Kangaroo is beside herself with concern, especially for the children, who—horrors—have begun to use their imaginations. Her motto is, “If you can’t see it, taste it, or feel it, it doesn’t exist.” Horton’s claim—that “the speck” is inhabited by humans who call themselves “Whos”—fails this test.

Or should I say, it almost fails this test? Horton, after all, hears intelligent noises coming from the speck. Eventually he even engages in meaningful conversation with the diminutive mayor of Whoville. So Horton, at least, has empirical evidence for his belief. And that seems to be all that Kangaroo requires.

But that isn’t all that Kangaroo requires. She also stipulates that it’s impossible for there to be anything so small and human. So she is a radical empiricist with an a priori prejudice against the existence of things she can’t see. And her a priori commitment diminishes her ability to hear what Horton can hear. Of course, Horton is equipped with ears that are especially sensitive to very slight auditory data. Since he is unique in this respect, no one really believes him. This despite the fact that he has no special motive to mislead a community of individuals he obviously cares about.

Horton isn’t a complete doofus. He can’t get Kangaroo to listen for what she isn’t willing to hear. So he challenges her prejudice with a thought experiment. “What if our own world is just a speck from the point of view of some greater being?” he asks. Kangaroo is unable to entertain this possibility. She is as absurdly sure of herself as she believes Horton to be.

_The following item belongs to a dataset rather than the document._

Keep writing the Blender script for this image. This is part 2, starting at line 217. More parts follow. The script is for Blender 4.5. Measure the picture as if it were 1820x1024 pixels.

A major difference between Horton and Kangaroo is that Kangaroo is a demagogue, and most members of her community are lemmings. They may not follow her logic, but they do follow her lead. She adopts the posture of an infallible authority figure and whips up alarm among those who are no more able to think for themselves than Horton is supposed to be.

The mayor of Whoville suffers a similar fate. He’s called a “boob” by a leading member of the town council. This is a painful slap in the face. The mayor’s influence is fanciful. And his explanation for what is happening in Whoville is believed to be delusional. Like Horton, he risks ridicule for what he believes to be true. But that’s not all there is to it.

The mayor fears for his community, which does not recognize the danger that threatens Whoville. Initially, he does not seek to convince the citizens of Whoville. He knows they will not believe that an invisible elephant in the sky is their protector. Still, he takes responsible action on the basis of what he knows, even though he risks humiliation.

Horton Hears a Who is a smart and entertaining film. I doubt that it’s a deliberate parody of the emotionalism exhibited by the “new atheists.” But I can’t help thinking Richard Dawkins will not be happy with it. At least he can’t complain that he was tricked into doing the voice-over for Kangaroo.